The compose file includes a local npm registry for end-to-end publish testing. It lets you run the full publish → install → run loop without touching real registries.

Why

pnpm build and pnpm test catch code errors, but not packaging errors. Things that only break after publishing:

  • Missing files in the published tarball (files field in package.json)
  • Broken exports map (works locally via workspace symlinks, fails after install)
  • workspace:* dependency ranges not rewritten to real versions
  • Docker image missing runtime dependencies or failing at startup
  • npx @stripe/sync-engine not resolving its bin entry

Local registries catch all of these without side effects.

npm Registry

A Verdaccio instance for testing npm publish + npx install.

# Start
docker compose --profile npm-registry up -d npm-registry

# Publish all packages and smoke test
bash tests/e2e-publish.sh

# Stop
docker compose --profile npm-registry down

Port: 4873 API: http://localhost:4873

The .npmrc at the repo root points @stripe:registry at $STRIPE_NPM_REGISTRY. Locally this is set to http://localhost:4873 via .envrc (direnv). In CI it points to GitHub Packages.

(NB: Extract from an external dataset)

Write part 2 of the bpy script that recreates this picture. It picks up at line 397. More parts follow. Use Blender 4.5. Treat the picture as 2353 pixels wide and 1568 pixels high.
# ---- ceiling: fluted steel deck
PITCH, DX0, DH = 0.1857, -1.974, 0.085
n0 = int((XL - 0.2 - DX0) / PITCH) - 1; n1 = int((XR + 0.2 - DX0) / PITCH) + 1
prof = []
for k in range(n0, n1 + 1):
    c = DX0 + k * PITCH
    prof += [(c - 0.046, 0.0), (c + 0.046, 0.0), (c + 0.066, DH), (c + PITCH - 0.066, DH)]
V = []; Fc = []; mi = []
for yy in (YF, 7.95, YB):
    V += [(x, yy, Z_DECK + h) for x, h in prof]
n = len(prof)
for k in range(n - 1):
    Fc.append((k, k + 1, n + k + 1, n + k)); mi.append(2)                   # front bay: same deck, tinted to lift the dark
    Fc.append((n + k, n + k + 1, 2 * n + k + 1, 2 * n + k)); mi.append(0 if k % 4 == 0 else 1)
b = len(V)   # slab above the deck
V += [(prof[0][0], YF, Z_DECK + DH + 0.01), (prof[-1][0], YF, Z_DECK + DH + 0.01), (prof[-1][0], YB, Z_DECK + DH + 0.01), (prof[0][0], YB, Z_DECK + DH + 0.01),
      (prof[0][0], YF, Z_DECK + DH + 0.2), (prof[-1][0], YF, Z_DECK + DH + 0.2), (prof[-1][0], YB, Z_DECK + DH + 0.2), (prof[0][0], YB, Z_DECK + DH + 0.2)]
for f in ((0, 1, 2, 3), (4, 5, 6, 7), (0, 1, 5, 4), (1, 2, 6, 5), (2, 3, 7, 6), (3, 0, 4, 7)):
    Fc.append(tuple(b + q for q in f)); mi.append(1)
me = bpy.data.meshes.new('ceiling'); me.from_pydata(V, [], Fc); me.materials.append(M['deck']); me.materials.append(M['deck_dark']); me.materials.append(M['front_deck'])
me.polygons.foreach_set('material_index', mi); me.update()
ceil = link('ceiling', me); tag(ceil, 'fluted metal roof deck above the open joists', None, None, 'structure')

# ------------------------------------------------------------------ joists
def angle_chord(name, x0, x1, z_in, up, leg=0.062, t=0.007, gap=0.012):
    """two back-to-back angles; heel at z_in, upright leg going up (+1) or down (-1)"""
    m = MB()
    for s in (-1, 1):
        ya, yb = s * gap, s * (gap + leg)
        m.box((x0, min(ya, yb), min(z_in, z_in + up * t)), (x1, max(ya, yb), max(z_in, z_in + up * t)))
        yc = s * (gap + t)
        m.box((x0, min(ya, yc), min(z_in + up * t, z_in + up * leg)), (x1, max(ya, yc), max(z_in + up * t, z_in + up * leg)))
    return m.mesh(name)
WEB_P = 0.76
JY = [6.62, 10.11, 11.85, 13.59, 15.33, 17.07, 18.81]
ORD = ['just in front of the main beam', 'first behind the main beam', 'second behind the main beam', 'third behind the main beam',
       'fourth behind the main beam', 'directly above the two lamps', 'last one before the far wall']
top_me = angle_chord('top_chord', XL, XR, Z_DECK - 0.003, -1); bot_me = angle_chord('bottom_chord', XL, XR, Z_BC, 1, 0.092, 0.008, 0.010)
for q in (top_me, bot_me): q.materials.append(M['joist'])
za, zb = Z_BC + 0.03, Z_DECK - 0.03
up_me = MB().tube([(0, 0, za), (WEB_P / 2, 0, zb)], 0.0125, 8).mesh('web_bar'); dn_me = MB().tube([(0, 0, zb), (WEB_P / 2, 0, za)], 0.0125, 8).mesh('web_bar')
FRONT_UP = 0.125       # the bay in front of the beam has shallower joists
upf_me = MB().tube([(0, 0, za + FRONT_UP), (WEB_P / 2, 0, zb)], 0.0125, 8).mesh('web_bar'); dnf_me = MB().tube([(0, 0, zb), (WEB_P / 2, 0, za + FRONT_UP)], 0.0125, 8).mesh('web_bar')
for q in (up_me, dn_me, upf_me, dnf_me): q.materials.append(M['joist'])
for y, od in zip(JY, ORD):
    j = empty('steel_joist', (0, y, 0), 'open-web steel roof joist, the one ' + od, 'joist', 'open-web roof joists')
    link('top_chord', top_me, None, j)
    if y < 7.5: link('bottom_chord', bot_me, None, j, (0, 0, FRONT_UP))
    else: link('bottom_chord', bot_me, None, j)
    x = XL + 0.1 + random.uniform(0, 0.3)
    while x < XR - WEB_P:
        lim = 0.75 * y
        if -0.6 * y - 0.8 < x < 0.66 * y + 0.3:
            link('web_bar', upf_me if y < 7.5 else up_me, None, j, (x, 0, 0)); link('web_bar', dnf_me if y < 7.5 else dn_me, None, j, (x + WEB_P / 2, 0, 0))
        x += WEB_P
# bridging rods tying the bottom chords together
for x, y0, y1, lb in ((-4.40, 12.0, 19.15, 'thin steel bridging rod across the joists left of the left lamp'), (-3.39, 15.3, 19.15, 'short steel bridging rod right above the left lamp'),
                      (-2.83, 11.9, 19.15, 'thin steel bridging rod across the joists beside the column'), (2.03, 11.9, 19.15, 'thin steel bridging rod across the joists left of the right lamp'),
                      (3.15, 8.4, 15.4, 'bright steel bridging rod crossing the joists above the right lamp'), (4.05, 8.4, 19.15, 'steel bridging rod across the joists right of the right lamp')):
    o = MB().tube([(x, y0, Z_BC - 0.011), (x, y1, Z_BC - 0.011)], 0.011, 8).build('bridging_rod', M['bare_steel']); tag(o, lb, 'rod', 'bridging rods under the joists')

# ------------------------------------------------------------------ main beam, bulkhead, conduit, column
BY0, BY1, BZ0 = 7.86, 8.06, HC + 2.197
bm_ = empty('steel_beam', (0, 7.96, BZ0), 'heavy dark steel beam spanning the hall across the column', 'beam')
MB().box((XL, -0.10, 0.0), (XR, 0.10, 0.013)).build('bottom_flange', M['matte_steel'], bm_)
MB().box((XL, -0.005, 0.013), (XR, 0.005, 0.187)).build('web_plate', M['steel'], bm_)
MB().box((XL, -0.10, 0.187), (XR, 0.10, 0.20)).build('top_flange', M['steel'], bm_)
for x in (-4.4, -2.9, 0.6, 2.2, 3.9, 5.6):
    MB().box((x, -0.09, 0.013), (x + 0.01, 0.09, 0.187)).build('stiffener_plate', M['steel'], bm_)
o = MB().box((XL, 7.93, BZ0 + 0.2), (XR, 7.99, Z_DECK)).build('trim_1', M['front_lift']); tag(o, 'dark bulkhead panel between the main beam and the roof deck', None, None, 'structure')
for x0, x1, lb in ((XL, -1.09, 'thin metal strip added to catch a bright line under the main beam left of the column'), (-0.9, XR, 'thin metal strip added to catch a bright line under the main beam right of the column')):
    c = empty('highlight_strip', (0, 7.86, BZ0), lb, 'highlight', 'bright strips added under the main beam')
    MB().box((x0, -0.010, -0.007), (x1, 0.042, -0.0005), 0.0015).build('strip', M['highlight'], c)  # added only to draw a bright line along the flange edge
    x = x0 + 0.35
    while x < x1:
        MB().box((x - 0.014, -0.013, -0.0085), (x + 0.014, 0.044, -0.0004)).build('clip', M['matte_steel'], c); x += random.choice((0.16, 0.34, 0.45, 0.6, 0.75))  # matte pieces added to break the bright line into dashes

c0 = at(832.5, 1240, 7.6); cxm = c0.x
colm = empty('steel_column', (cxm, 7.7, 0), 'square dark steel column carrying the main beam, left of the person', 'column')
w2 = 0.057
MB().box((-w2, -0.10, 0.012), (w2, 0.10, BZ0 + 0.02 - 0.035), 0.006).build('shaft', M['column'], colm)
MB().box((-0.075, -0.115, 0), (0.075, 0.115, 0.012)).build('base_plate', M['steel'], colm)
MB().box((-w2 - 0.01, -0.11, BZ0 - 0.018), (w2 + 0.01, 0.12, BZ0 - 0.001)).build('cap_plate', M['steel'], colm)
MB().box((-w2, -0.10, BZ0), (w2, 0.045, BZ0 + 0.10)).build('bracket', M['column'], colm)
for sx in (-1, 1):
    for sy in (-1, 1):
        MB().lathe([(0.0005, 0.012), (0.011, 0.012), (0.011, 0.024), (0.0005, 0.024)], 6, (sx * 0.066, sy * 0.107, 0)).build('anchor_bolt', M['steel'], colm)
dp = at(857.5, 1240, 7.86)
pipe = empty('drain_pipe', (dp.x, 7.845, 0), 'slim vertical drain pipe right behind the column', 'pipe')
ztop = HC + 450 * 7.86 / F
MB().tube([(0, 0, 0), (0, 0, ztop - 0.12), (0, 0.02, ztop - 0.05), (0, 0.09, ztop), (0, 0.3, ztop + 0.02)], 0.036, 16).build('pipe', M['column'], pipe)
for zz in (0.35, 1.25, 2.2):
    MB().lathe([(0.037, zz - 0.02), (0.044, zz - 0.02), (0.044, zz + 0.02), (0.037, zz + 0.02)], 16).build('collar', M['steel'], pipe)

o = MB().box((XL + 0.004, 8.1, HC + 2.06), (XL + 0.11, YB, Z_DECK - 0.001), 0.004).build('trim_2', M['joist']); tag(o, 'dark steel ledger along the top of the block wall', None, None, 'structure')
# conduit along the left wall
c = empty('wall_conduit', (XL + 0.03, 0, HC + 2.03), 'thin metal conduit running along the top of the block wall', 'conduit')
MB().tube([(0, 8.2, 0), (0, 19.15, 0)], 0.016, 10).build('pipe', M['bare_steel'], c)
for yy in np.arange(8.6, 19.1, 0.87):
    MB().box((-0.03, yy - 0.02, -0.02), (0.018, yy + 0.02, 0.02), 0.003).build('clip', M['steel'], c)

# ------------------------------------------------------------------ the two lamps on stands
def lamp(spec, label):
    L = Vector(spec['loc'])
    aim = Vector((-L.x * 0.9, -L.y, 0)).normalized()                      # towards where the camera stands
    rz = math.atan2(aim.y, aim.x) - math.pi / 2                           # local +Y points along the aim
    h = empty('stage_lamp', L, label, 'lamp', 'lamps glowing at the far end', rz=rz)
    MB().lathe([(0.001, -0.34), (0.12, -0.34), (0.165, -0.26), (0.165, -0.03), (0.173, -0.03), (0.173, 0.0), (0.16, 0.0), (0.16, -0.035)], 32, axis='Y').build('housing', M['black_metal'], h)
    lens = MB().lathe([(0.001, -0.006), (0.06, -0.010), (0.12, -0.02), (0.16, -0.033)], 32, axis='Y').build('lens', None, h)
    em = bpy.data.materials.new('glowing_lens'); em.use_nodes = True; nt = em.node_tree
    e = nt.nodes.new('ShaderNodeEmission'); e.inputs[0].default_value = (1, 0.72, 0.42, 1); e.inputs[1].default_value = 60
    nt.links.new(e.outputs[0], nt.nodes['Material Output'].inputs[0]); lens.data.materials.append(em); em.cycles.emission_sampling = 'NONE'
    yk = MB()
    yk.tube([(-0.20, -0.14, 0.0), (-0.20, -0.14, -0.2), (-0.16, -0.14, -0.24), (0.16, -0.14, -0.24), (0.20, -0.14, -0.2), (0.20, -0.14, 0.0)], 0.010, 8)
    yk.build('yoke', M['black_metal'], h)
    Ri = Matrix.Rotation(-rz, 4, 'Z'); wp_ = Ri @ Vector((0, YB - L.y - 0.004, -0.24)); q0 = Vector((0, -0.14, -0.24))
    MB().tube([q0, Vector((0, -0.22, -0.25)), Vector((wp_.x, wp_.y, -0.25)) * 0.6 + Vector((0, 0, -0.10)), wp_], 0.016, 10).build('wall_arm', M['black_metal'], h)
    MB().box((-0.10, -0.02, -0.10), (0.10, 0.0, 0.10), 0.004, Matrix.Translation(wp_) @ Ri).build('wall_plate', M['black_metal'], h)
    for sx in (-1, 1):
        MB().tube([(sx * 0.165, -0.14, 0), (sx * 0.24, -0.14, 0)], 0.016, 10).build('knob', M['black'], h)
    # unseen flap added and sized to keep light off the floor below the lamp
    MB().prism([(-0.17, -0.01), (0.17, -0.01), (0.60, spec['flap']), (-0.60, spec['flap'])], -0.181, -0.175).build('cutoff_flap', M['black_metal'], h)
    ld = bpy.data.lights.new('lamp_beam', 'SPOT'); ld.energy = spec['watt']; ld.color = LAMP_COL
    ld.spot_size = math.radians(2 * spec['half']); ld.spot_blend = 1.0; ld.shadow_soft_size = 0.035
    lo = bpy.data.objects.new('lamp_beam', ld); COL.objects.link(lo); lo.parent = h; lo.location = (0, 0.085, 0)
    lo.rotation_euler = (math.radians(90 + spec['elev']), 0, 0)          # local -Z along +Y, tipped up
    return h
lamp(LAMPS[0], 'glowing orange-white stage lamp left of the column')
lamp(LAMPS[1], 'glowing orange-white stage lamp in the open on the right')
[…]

The publish script (tests/e2e-publish.sh) publishes every workspace package, then verifies npx @stripe/sync-engine --version, --help, and check work from a clean temp directory — exactly as an end-user would experience it.

Docker

Docker images are built locally with docker build. In CI, pushes to main and v2 first publish a multi-arch image to ghcr.io, then the same built image is promoted to Docker Hub (stripe/sync-engine) with the branch tag and latest.

# Build and test locally
docker build -t sync-engine:test .
bash tests/docker-test.sh sync-engine:test

Compose profiles

The npm registry doesn't start with a bare docker compose up. You must opt in:

docker compose --profile npm-registry up -d npm-registry

This keeps docker compose up fast for everyday development (only starts postgres, stripe-mock, etc.).